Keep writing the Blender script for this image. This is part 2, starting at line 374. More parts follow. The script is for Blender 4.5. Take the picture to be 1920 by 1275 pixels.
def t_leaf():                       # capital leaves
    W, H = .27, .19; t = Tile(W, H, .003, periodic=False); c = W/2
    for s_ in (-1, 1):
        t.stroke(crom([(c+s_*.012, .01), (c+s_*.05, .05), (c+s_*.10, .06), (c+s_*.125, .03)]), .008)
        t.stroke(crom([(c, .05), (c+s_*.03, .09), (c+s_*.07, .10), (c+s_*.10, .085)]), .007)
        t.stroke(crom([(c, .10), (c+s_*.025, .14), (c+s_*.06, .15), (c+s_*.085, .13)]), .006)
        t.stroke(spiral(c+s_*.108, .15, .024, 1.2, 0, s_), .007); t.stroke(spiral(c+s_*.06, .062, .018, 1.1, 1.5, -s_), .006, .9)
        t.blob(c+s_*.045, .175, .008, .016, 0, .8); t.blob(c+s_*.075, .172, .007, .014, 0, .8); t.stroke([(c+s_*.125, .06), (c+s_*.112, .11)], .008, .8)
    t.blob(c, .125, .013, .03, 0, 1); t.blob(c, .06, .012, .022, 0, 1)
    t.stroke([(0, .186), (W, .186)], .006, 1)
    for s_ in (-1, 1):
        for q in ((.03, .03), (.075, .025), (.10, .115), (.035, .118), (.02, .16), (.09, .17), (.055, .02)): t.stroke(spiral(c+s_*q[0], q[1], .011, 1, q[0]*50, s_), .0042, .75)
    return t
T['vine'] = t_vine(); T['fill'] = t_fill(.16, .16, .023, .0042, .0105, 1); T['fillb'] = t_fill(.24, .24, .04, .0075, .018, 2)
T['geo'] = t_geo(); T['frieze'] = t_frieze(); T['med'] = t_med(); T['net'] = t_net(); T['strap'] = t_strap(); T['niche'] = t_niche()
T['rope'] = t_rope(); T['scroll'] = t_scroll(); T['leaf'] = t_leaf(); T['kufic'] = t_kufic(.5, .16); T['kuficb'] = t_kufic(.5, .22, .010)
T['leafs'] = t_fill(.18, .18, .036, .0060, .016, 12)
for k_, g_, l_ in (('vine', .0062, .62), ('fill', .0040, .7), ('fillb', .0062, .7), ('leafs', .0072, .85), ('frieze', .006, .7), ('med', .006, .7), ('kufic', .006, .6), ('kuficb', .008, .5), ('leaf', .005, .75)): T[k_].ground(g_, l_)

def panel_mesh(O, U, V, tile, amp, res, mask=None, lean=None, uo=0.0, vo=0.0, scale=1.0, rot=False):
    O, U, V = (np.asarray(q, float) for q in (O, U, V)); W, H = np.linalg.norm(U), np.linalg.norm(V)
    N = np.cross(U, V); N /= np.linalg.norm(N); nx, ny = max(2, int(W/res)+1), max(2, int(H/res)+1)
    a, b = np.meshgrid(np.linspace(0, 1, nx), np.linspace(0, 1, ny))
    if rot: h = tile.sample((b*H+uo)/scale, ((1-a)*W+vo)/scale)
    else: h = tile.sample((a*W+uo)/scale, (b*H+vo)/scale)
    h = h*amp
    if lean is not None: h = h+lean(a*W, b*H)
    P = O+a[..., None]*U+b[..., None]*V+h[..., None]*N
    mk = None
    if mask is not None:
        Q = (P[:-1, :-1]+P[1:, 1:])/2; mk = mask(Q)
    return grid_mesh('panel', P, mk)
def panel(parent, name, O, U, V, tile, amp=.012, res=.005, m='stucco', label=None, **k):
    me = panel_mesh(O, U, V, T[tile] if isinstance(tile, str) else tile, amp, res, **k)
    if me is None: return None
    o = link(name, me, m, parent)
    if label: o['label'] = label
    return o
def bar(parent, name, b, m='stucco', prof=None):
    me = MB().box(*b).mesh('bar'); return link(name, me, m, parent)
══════
◆ Task to carry out ◆
Every line above should be printed again exactly as it stands.

◆ Written solution ◆
Keep writing the Blender script for this image. This is part 2, starting at line 374. More parts follow. The script is for Blender 4.5. Take the picture to be 1920 by 1275 pixels.
def t_leaf():                       # capital leaves
    W, H = .27, .19; t = Tile(W, H, .003, periodic=False); c = W/2
    for s_ in (-1, 1):
        t.stroke(crom([(c+s_*.012, .01), (c+s_*.05, .05), (c+s_*.10, .06), (c+s_*.125, .03)]), .008)
        t.stroke(crom([(c, .05), (c+s_*.03, .09), (c+s_*.07, .10), (c+s_*.10, .085)]), .007)
        t.stroke(crom([(c, .10), (c+s_*.025, .14), (c+s_*.06, .15), (c+s_*.085, .13)]), .006)
        t.stroke(spiral(c+s_*.108, .15, .024, 1.2, 0, s_), .007); t.stroke(spiral(c+s_*.06, .062, .018, 1.1, 1.5, -s_), .006, .9)
        t.blob(c+s_*.045, .175, .008, .016, 0, .8); t.blob(c+s_*.075, .172, .007, .014, 0, .8); t.stroke([(c+s_*.125, .06), (c+s_*.112, .11)], .008, .8)
    t.blob(c, .125, .013, .03, 0, 1); t.blob(c, .06, .012, .022, 0, 1)
    t.stroke([(0, .186), (W, .186)], .006, 1)
    for s_ in (-1, 1):
        for q in ((.03, .03), (.075, .025), (.10, .115), (.035, .118), (.02, .16), (.09, .17), (.055, .02)): t.stroke(spiral(c+s_*q[0], q[1], .011, 1, q[0]*50, s_), .0042, .75)
    return t
T['vine'] = t_vine(); T['fill'] = t_fill(.16, .16, .023, .0042, .0105, 1); T['fillb'] = t_fill(.24, .24, .04, .0075, .018, 2)
T['geo'] = t_geo(); T['frieze'] = t_frieze(); T['med'] = t_med(); T['net'] = t_net(); T['strap'] = t_strap(); T['niche'] = t_niche()
T['rope'] = t_rope(); T['scroll'] = t_scroll(); T['leaf'] = t_leaf(); T['kufic'] = t_kufic(.5, .16); T['kuficb'] = t_kufic(.5, .22, .010)
T['leafs'] = t_fill(.18, .18, .036, .0060, .016, 12)
for k_, g_, l_ in (('vine', .0062, .62), ('fill', .0040, .7), ('fillb', .0062, .7), ('leafs', .0072, .85), ('frieze', .006, .7), ('med', .006, .7), ('kufic', .006, .6), ('kuficb', .008, .5), ('leaf', .005, .75)): T[k_].ground(g_, l_)

def panel_mesh(O, U, V, tile, amp, res, mask=None, lean=None, uo=0.0, vo=0.0, scale=1.0, rot=False):
    O, U, V = (np.asarray(q, float) for q in (O, U, V)); W, H = np.linalg.norm(U), np.linalg.norm(V)
    N = np.cross(U, V); N /= np.linalg.norm(N); nx, ny = max(2, int(W/res)+1), max(2, int(H/res)+1)
    a, b = np.meshgrid(np.linspace(0, 1, nx), np.linspace(0, 1, ny))
    if rot: h = tile.sample((b*H+uo)/scale, ((1-a)*W+vo)/scale)
    else: h = tile.sample((a*W+uo)/scale, (b*H+vo)/scale)
    h = h*amp
    if lean is not None: h = h+lean(a*W, b*H)
    P = O+a[..., None]*U+b[..., None]*V+h[..., None]*N
    mk = None
    if mask is not None:
        Q = (P[:-1, :-1]+P[1:, 1:])/2; mk = mask(Q)
    return grid_mesh('panel', P, mk)
def panel(parent, name, O, U, V, tile, amp=.012, res=.005, m='stucco', label=None, **k):
    me = panel_mesh(O, U, V, T[tile] if isinstance(tile, str) else tile, amp, res, **k)
    if me is None: return None
    o = link(name, me, m, parent)
    if label: o['label'] = label
    return o
def bar(parent, name, b, m='stucco', prof=None):
    me = MB().box(*b).mesh('bar'); return link(name, me, m, parent)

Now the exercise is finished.